What asking to be granted a disassociation from Christianity's spectrum and history that includes ugly things does on a practical level is expect marginalized people to pretend that none of the bad things that have been done to them in the name of Christianity have anything to do with actual Christians. (...)

Frankly, it's hurtful to me when Christians address what happened to me by saying, "Those aren't real Christians," expecting me to salve their discomfort about the baggage of privilege by not disagreeing. People who would never in a million years think to try to console a victim of a hate crime with "All [white/straight/cis/abled] people aren't like that!" nonetheless responded that way to me when I was targeted and threatened by droves of self-identified Christians.

I already know that all Christians aren't like that—and everyone who said it to me knew I was well aware of that fact. But in the wake of large members of a certain segment of Christianity attacking me, most of the Christians I knew felt obliged first and foremost to distance themselves from the group that hurt me, and do it in a way that protected their idea of Christianity, that reasserted their privilege—a privilege that is shared by the very people who attacked me, solely by virtue of their calling themselves Christians.

And they expected me to be comforted by it.


Christianity in this country strongly acts as a force for hate. Mad props to Christians who fight that, but if we're going to look at religion as a cultural system instead of simply a collection of ancient teachings, American Christianity is a cultural system that has become ugly as shit. I can't understand people who continue to identify with it.
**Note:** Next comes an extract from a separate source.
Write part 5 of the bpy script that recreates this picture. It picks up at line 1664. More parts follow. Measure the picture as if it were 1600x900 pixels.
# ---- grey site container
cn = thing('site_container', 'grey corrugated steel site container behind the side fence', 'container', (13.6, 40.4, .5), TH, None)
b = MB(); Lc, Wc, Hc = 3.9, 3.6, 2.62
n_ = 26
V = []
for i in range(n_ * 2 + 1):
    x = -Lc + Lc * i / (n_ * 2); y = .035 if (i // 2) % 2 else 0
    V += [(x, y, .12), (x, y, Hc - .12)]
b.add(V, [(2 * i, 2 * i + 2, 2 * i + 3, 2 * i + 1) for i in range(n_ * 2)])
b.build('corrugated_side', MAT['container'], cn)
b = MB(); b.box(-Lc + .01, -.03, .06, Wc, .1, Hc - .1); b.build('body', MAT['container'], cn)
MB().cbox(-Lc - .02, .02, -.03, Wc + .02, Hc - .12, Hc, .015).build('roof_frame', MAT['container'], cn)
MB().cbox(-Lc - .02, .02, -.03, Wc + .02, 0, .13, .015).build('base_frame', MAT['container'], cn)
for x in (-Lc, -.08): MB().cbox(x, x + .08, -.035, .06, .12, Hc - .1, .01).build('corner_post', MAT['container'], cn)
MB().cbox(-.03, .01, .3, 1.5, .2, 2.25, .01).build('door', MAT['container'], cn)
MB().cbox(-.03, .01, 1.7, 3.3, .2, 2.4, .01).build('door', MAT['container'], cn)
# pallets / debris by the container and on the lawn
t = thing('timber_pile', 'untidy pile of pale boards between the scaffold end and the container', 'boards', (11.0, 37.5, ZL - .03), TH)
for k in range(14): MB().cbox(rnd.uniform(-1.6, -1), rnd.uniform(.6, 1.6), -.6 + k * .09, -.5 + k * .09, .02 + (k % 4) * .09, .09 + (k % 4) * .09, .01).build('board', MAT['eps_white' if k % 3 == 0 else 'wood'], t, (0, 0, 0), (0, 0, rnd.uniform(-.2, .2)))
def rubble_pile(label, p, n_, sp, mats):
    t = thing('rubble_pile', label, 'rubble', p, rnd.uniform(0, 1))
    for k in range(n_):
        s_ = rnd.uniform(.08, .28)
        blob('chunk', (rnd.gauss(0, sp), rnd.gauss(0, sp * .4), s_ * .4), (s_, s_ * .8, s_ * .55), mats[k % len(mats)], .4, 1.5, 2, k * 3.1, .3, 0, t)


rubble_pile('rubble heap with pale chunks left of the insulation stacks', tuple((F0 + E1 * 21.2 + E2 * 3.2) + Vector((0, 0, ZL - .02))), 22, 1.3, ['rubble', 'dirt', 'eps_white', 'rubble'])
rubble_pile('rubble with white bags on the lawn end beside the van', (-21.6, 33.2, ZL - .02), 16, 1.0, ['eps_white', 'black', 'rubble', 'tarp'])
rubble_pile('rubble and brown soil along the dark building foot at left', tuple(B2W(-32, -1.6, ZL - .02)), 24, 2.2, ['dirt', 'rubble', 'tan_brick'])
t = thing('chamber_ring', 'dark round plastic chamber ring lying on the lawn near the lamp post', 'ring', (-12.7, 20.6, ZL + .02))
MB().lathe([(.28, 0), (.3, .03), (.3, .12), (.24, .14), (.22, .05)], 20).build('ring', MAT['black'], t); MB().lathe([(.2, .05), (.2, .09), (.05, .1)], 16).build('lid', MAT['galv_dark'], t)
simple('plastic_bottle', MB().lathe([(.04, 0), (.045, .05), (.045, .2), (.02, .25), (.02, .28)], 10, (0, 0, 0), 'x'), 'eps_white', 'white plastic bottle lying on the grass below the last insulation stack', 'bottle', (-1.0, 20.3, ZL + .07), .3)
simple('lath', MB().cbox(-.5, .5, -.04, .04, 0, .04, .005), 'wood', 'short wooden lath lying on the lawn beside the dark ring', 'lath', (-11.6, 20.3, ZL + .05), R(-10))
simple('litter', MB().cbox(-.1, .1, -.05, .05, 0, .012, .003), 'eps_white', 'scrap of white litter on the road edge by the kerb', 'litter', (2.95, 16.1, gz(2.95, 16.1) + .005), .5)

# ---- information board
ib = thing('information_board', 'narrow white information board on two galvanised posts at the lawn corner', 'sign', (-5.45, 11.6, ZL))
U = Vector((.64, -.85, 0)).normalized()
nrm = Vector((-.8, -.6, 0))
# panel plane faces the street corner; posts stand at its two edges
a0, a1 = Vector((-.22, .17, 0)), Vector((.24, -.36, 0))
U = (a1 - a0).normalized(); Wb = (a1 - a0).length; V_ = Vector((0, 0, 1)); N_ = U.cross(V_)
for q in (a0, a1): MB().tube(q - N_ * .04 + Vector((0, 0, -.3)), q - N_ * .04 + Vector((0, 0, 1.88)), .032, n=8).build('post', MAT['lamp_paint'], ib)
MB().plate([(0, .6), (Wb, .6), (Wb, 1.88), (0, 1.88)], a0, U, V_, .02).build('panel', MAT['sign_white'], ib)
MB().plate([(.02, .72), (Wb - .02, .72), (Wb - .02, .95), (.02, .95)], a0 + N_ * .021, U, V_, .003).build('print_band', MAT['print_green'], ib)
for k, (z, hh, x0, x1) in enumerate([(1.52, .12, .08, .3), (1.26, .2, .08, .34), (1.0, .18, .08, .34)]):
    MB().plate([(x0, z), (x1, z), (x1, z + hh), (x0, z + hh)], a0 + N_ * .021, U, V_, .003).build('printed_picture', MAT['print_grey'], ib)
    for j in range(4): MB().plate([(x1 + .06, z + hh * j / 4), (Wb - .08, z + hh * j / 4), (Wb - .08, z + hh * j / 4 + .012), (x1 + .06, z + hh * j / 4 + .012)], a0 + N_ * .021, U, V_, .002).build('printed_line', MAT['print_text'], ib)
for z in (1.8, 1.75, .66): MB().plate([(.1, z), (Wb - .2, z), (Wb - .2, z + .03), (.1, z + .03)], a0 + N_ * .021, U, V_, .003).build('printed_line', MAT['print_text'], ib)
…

I'm done saying that this isn't real Christianity. I'm done saying that this isn't what Jesus really wants. I'm done saying that "real" Christianity is so much more beautiful and loving and helpful to us all. Ideal Christianity (to me) is all of those things. It even exists, in small pockets. But I'm tired of letting an entire cultural system be represented by the single sliver that matches my ideology, even if it means seeing them more charitably.

Yes, this is a rant. I'm not being particularly considerate right now. I'm not protecting the feelings of Christians on my friends list right now. And right now I don't give a damn. I'm tired of hearing "not all Christians are like that!" I'm tired of hearing, "I may be Catholic/Mormon/whatever, but my church's leadership doesn't reflect my beliefs or speak for me."

I'm tired of people who disagree with what Christian groups are doing in this country coming along and responding to me with excuses, responding to the damage Christians are causing by doing their PR cleanup for them.